> [OBJECTIVE]:
Copy the data below exactly.

> [SUPPLIED MATERIAL]:
────────────────────────────────────────

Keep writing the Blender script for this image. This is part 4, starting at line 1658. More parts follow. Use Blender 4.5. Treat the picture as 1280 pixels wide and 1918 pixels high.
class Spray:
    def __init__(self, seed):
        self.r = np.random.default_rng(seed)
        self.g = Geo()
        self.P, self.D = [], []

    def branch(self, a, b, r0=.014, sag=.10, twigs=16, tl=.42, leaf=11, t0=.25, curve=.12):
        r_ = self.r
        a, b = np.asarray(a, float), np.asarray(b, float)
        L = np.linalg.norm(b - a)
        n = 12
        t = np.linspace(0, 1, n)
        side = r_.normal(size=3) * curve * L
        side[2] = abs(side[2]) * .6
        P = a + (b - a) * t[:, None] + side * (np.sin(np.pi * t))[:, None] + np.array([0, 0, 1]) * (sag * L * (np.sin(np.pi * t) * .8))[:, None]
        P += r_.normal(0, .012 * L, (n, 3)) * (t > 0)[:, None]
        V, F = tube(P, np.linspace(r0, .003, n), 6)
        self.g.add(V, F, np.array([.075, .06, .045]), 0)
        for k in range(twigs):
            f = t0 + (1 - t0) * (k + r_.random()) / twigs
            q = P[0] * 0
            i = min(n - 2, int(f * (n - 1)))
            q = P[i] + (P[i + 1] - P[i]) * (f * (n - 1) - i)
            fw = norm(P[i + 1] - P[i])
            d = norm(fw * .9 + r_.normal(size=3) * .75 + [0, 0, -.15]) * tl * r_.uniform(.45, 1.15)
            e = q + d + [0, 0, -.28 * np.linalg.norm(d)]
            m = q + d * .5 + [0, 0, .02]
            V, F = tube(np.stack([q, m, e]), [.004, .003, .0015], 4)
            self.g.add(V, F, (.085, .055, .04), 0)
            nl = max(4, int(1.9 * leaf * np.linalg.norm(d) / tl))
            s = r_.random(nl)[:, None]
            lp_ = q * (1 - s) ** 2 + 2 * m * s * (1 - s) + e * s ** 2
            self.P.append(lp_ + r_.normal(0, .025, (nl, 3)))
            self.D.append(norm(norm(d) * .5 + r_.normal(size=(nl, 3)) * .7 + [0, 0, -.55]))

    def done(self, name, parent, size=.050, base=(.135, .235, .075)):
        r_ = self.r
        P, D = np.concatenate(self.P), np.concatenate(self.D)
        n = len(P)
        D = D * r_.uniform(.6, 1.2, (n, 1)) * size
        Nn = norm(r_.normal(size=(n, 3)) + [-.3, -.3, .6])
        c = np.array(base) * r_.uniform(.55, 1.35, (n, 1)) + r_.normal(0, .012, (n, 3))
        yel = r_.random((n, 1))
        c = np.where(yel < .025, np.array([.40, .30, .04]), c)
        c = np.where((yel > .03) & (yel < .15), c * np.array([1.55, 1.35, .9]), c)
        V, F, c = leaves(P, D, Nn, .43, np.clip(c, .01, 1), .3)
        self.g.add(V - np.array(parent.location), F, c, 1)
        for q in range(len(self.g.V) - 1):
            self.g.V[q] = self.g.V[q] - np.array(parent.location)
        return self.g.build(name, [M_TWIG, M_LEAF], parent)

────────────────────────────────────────

> [WRITTEN RESPONSE]:
Keep writing the Blender script for this image. This is part 4, starting at line 1658. More parts follow. Use Blender 4.5. Treat the picture as 1280 pixels wide and 1918 pixels high.
class Spray:
    def __init__(self, seed):
        self.r = np.random.default_rng(seed)
        self.g = Geo()
        self.P, self.D = [], []

    def branch(self, a, b, r0=.014, sag=.10, twigs=16, tl=.42, leaf=11, t0=.25, curve=.12):
        r_ = self.r
        a, b = np.asarray(a, float), np.asarray(b, float)
        L = np.linalg.norm(b - a)
        n = 12
        t = np.linspace(0, 1, n)
        side = r_.normal(size=3) * curve * L
        side[2] = abs(side[2]) * .6
        P = a + (b - a) * t[:, None] + side * (np.sin(np.pi * t))[:, None] + np.array([0, 0, 1]) * (sag * L * (np.sin(np.pi * t) * .8))[:, None]
        P += r_.normal(0, .012 * L, (n, 3)) * (t > 0)[:, None]
        V, F = tube(P, np.linspace(r0, .003, n), 6)
        self.g.add(V, F, np.array([.075, .06, .045]), 0)
        for k in range(twigs):
            f = t0 + (1 - t0) * (k + r_.random()) / twigs
            q = P[0] * 0
            i = min(n - 2, int(f * (n - 1)))
            q = P[i] + (P[i + 1] - P[i]) * (f * (n - 1) - i)
            fw = norm(P[i + 1] - P[i])
            d = norm(fw * .9 + r_.normal(size=3) * .75 + [0, 0, -.15]) * tl * r_.uniform(.45, 1.15)
            e = q + d + [0, 0, -.28 * np.linalg.norm(d)]
            m = q + d * .5 + [0, 0, .02]
            V, F = tube(np.stack([q, m, e]), [.004, .003, .0015], 4)
            self.g.add(V, F, (.085, .055, .04), 0)
            nl = max(4, int(1.9 * leaf * np.linalg.norm(d) / tl))
            s = r_.random(nl)[:, None]
            lp_ = q * (1 - s) ** 2 + 2 * m * s * (1 - s) + e * s ** 2
            self.P.append(lp_ + r_.normal(0, .025, (nl, 3)))
            self.D.append(norm(norm(d) * .5 + r_.normal(size=(nl, 3)) * .7 + [0, 0, -.55]))

    def done(self, name, parent, size=.050, base=(.135, .235, .075)):
        r_ = self.r
        P, D = np.concatenate(self.P), np.concatenate(self.D)
        n = len(P)
        D = D * r_.uniform(.6, 1.2, (n, 1)) * size
        Nn = norm(r_.normal(size=(n, 3)) + [-.3, -.3, .6])
        c = np.array(base) * r_.uniform(.55, 1.35, (n, 1)) + r_.normal(0, .012, (n, 3))
        yel = r_.random((n, 1))
        c = np.where(yel < .025, np.array([.40, .30, .04]), c)
        c = np.where((yel > .03) & (yel < .15), c * np.array([1.55, 1.35, .9]), c)
        V, F, c = leaves(P, D, Nn, .43, np.clip(c, .01, 1), .3)
        self.g.add(V - np.array(parent.location), F, c, 1)
        for q in range(len(self.g.V) - 1):
            self.g.V[q] = self.g.V[q] - np.array(parent.location)
        return self.g.build(name, [M_TWIG, M_LEAF], parent)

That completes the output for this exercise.